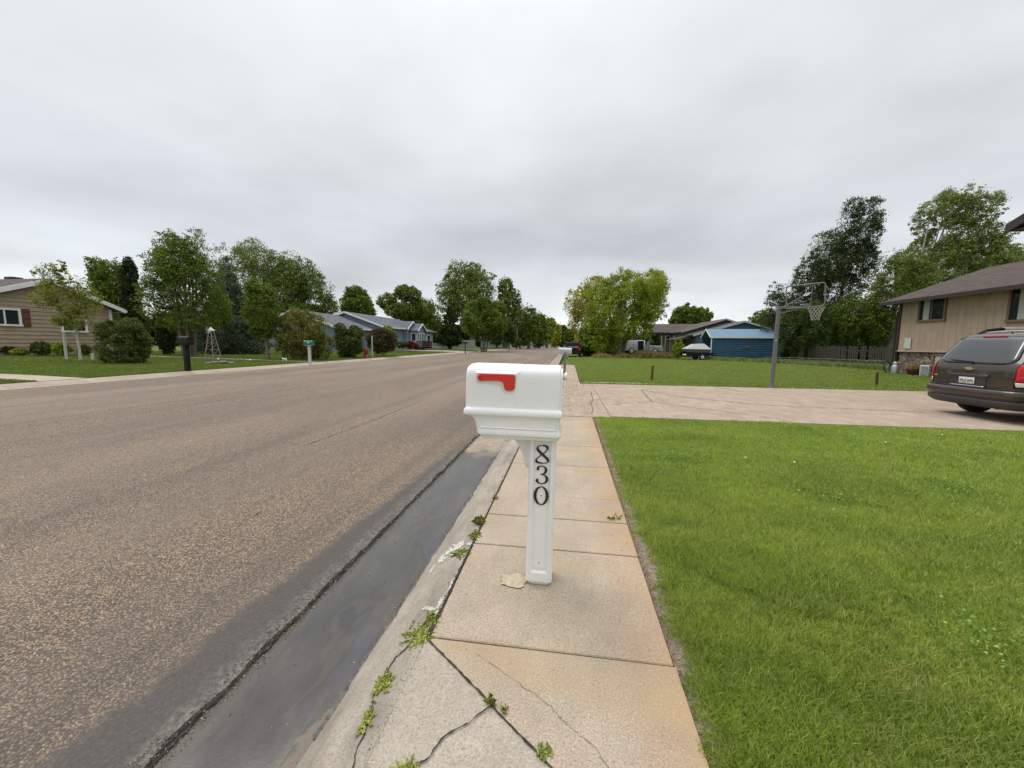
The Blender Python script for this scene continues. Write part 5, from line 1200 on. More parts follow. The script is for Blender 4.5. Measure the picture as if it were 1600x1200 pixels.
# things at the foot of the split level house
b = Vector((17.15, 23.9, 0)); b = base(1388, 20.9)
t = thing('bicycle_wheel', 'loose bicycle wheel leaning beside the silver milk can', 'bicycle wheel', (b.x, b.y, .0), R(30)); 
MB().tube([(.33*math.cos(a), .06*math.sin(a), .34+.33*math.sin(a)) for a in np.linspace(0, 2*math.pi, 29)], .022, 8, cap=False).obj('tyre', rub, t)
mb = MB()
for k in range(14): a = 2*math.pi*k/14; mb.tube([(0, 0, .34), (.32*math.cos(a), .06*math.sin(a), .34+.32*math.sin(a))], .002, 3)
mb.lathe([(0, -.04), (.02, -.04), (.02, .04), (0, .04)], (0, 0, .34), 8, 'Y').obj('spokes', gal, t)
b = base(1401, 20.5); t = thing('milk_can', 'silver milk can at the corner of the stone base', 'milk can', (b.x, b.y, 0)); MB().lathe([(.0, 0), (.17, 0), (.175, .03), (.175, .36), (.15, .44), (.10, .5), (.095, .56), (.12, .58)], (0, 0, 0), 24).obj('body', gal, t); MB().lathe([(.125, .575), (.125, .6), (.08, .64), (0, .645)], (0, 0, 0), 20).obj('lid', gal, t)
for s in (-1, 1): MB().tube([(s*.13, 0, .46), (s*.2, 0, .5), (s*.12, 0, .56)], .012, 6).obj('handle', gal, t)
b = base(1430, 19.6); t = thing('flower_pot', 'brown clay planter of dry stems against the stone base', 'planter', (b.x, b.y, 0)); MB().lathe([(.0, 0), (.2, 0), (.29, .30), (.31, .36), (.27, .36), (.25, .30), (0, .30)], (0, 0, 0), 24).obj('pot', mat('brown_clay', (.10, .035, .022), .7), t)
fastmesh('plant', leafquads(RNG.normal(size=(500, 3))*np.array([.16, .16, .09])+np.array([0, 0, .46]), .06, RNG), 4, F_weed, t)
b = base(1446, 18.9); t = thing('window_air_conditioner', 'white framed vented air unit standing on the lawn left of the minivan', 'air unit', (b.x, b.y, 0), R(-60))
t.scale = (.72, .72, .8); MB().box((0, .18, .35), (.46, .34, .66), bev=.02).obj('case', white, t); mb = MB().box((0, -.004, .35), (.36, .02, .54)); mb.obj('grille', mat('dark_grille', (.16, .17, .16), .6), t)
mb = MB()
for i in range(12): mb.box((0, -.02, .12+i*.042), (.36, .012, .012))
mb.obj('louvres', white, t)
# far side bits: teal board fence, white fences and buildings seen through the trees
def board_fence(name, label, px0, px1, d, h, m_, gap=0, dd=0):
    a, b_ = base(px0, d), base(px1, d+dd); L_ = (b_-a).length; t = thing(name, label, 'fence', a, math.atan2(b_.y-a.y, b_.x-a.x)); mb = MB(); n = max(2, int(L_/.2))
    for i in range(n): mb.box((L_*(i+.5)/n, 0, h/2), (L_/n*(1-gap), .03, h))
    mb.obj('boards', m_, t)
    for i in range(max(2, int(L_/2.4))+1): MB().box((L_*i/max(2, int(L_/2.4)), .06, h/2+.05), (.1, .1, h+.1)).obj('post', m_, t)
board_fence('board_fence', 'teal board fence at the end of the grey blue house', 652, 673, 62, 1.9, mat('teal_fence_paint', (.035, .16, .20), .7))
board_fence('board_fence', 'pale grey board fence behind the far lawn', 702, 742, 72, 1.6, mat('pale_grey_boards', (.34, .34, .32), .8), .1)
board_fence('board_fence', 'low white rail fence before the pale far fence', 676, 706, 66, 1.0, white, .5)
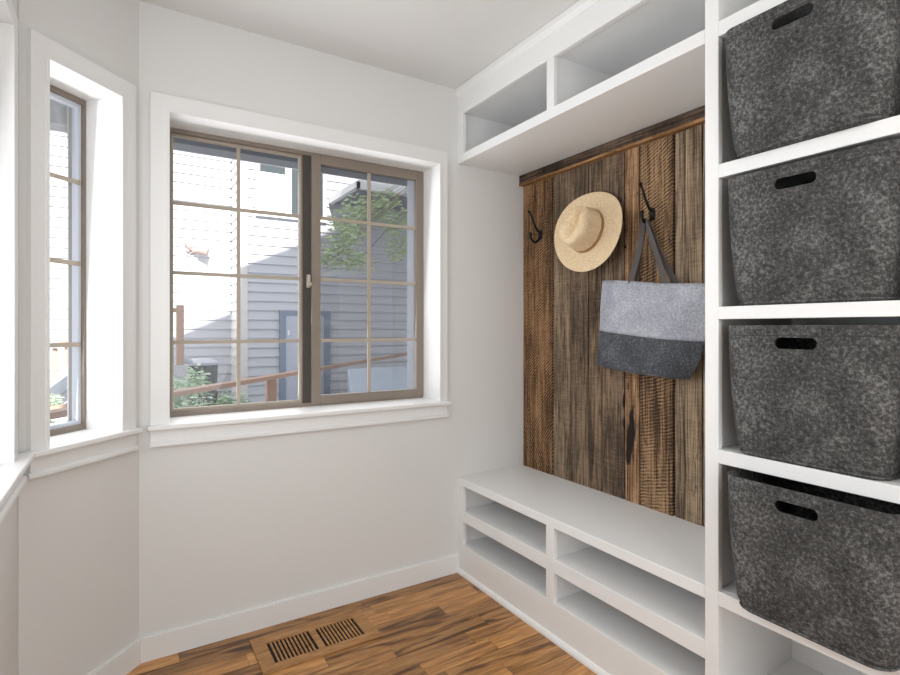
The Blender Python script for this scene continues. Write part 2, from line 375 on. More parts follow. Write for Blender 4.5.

■ ■ ■

* **Job**
Images in the data above are to be skipped. Retype all other material exactly.

* **Exercise output**
The Blender Python script for this scene continues. Write part 5, from line 1200 on. More parts follow. The script is for Blender 4.5. Measure the picture as if it were 1600x1200 pixels.
# things at the foot of the split level house
b = Vector((17.15, 23.9, 0)); b = base(1388, 20.9)
t = thing('bicycle_wheel', 'loose bicycle wheel leaning beside the silver milk can', 'bicycle wheel', (b.x, b.y, .0), R(30)); 
MB().tube([(.33*math.cos(a), .06*math.sin(a), .34+.33*math.sin(a)) for a in np.linspace(0, 2*math.pi, 29)], .022, 8, cap=False).obj('tyre', rub, t)
mb = MB()
for k in range(14): a = 2*math.pi*k/14; mb.tube([(0, 0, .34), (.32*math.cos(a), .06*math.sin(a), .34+.32*math.sin(a))], .002, 3)
mb.lathe([(0, -.04), (.02, -.04), (.02, .04), (0, .04)], (0, 0, .34), 8, 'Y').obj('spokes', gal, t)
b = base(1401, 20.5); t = thing('milk_can', 'silver milk can at the corner of the stone base', 'milk can', (b.x, b.y, 0)); MB().lathe([(.0, 0), (.17, 0), (.175, .03), (.175, .36), (.15, .44), (.10, .5), (.095, .56), (.12, .58)], (0, 0, 0), 24).obj('body', gal, t); MB().lathe([(.125, .575), (.125, .6), (.08, .64), (0, .645)], (0, 0, 0), 20).obj('lid', gal, t)
for s in (-1, 1): MB().tube([(s*.13, 0, .46), (s*.2, 0, .5), (s*.12, 0, .56)], .012, 6).obj('handle', gal, t)
b = base(1430, 19.6); t = thing('flower_pot', 'brown clay planter of dry stems against the stone base', 'planter', (b.x, b.y, 0)); MB().lathe([(.0, 0), (.2, 0), (.29, .30), (.31, .36), (.27, .36), (.25, .30), (0, .30)], (0, 0, 0), 24).obj('pot', mat('brown_clay', (.10, .035, .022), .7), t)
fastmesh('plant', leafquads(RNG.normal(size=(500, 3))*np.array([.16, .16, .09])+np.array([0, 0, .46]), .06, RNG), 4, F_weed, t)
b = base(1446, 18.9); t = thing('window_air_conditioner', 'white framed vented air unit standing on the lawn left of the minivan', 'air unit', (b.x, b.y, 0), R(-60))
t.scale = (.72, .72, .8); MB().box((0, .18, .35), (.46, .34, .66), bev=.02).obj('case', white, t); mb = MB().box((0, -.004, .35), (.36, .02, .54)); mb.obj('grille', mat('dark_grille', (.16, .17, .16), .6), t)
mb = MB()
for i in range(12): mb.box((0, -.02, .12+i*.042), (.36, .012, .012))
mb.obj('louvres', white, t)
# far side bits: teal board fence, white fences and buildings seen through the trees
def board_fence(name, label, px0, px1, d, h, m_, gap=0, dd=0):
    a, b_ = base(px0, d), base(px1, d+dd); L_ = (b_-a).length; t = thing(name, label, 'fence', a, math.atan2(b_.y-a.y, b_.x-a.x)); mb = MB(); n = max(2, int(L_/.2))
    for i in range(n): mb.box((L_*(i+.5)/n, 0, h/2), (L_/n*(1-gap), .03, h))
    mb.obj('boards', m_, t)
    for i in range(max(2, int(L_/2.4))+1): MB().box((L_*i/max(2, int(L_/2.4)), .06, h/2+.05), (.1, .1, h+.1)).obj('post', m_, t)
board_fence('board_fence', 'teal board fence at the end of the grey blue house', 652, 673, 62, 1.9, mat('teal_fence_paint', (.035, .16, .20), .7))
board_fence('board_fence', 'pale grey board fence behind the far lawn', 702, 742, 72, 1.6, mat('pale_grey_boards', (.34, .34, .32), .8), .1)
board_fence('board_fence', 'low white rail fence before the pale far fence', 676, 706, 66, 1.0, white, .5)
The Blender Python script for this scene continues. Write part 2, from line 375 on. More parts follow. Write for Blender 4.5.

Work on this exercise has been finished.